** START SUPPLIED INFORMATION **

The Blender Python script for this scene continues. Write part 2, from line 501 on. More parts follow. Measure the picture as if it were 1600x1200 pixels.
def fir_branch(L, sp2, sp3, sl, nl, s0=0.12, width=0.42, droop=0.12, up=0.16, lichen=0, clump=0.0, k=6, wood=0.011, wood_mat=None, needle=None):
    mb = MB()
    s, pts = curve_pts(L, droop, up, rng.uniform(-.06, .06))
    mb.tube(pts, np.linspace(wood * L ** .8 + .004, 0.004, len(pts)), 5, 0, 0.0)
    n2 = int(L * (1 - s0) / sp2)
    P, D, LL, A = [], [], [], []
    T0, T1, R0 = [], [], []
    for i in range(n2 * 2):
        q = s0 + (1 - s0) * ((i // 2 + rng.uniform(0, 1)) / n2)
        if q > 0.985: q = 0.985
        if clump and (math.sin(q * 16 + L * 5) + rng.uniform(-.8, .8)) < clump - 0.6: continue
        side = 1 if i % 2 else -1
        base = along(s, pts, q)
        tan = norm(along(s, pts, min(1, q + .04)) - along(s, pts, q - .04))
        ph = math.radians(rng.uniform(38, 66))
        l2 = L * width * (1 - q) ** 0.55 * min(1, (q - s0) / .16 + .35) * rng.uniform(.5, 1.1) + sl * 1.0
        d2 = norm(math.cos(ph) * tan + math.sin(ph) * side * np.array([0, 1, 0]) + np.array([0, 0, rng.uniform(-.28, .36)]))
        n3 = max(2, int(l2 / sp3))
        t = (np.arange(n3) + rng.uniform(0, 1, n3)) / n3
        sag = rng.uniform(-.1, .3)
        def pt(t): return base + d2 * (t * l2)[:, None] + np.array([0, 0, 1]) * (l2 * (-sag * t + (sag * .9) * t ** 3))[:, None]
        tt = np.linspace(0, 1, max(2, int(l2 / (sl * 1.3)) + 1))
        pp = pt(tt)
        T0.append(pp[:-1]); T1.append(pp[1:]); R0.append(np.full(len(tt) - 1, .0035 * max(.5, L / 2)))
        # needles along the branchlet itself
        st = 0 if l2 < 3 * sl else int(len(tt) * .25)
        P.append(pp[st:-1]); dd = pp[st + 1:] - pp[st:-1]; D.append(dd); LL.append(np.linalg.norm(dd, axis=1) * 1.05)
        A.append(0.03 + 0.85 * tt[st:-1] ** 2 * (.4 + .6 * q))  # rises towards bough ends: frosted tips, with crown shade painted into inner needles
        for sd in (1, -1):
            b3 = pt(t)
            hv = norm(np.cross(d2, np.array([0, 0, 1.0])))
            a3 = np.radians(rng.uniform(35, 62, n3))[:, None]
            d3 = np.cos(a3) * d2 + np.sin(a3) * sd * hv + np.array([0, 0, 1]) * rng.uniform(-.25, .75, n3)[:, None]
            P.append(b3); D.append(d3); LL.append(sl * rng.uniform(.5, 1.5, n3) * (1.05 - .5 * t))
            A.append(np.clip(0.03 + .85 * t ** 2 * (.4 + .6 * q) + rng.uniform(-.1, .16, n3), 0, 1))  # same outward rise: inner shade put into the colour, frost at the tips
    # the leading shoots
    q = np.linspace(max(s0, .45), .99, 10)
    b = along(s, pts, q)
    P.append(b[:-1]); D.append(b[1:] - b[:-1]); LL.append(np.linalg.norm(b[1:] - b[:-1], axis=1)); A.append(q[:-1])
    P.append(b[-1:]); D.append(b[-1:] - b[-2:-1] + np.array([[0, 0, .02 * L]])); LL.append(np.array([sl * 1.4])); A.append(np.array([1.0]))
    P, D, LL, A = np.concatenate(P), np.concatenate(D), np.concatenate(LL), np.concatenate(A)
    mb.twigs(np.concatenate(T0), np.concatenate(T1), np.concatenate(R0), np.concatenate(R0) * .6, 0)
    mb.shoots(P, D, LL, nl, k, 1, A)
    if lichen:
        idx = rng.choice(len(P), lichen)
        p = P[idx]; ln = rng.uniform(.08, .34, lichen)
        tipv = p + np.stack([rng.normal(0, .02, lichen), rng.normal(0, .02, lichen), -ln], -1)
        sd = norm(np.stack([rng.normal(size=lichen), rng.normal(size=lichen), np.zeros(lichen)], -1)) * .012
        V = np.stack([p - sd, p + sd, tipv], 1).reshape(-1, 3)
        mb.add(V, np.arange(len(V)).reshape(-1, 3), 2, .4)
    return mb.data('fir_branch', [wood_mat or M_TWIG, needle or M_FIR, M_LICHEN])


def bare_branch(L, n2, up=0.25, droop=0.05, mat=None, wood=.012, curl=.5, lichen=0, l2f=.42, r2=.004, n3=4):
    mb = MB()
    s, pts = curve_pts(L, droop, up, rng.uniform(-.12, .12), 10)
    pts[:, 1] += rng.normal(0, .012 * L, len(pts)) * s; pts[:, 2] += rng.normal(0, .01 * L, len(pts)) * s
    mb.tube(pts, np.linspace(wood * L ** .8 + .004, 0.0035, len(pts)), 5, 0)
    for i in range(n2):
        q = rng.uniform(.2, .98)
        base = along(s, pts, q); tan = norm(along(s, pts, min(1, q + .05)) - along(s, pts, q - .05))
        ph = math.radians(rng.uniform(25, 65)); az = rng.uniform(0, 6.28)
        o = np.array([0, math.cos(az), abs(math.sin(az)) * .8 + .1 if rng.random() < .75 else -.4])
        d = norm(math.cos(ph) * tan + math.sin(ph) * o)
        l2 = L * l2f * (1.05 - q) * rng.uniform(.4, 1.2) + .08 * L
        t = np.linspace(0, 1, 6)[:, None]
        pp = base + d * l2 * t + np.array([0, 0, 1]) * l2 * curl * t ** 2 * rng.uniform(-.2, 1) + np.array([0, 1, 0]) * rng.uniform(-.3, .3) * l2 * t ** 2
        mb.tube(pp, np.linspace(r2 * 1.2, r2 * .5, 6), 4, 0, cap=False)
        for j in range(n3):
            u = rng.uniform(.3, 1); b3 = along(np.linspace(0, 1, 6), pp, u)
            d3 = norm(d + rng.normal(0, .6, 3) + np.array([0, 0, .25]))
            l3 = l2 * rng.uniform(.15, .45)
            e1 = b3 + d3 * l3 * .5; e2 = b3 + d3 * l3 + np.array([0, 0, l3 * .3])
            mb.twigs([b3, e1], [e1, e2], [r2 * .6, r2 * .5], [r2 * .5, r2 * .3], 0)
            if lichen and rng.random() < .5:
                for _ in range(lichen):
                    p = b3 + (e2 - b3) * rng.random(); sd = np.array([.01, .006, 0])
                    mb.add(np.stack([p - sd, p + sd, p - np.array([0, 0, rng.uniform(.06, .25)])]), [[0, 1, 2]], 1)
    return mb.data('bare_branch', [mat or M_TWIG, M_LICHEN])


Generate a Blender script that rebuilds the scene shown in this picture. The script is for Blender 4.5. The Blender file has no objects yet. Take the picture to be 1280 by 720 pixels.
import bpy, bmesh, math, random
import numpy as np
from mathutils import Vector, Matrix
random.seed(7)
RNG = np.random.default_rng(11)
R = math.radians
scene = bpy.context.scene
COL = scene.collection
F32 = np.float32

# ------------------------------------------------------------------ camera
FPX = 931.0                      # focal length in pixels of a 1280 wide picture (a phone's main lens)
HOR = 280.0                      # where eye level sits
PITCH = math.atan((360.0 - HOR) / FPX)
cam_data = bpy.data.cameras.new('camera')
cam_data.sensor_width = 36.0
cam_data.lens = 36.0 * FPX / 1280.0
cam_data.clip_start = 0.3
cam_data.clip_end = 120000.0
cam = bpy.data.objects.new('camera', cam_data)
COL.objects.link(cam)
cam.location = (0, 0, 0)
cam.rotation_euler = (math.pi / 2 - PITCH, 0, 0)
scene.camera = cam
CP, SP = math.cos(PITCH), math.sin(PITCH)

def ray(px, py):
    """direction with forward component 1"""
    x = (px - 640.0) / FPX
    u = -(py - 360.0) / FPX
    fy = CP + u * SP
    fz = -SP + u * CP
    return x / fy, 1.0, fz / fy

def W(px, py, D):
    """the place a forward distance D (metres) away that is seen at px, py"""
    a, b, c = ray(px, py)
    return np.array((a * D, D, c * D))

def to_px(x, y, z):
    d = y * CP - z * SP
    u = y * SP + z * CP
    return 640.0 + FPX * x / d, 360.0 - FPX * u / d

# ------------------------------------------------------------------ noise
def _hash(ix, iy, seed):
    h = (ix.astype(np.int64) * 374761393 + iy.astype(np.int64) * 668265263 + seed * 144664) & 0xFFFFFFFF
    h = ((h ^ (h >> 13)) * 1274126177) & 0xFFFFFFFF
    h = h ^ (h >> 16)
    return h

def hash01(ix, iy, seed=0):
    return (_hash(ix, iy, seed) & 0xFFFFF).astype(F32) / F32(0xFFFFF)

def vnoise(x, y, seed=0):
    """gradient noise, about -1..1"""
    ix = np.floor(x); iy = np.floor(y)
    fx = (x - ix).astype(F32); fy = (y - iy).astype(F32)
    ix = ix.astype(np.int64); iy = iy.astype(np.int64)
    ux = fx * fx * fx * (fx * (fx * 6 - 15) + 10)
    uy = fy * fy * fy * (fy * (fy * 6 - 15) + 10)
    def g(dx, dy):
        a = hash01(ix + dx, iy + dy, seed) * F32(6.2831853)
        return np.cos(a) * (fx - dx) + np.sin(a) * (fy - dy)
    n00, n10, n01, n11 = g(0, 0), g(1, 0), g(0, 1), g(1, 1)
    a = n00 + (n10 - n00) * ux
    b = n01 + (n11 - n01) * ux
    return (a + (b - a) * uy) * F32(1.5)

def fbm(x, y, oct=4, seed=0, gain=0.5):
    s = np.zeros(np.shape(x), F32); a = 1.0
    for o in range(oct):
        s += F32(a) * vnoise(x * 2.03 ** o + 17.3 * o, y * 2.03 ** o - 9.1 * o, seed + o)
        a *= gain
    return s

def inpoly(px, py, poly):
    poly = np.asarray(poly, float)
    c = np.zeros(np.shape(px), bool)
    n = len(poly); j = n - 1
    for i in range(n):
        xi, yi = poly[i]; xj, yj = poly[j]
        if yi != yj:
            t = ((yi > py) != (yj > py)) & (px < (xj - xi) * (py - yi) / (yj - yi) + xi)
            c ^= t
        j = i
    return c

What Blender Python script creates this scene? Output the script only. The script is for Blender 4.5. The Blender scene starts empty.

** END SUPPLIED INFORMATION **

**GIVEN INSTRUCTION:**
Of the lines in the listing, how many hold the word "that"? Nothing but the number is needed.

**TASK ANSWER:**
2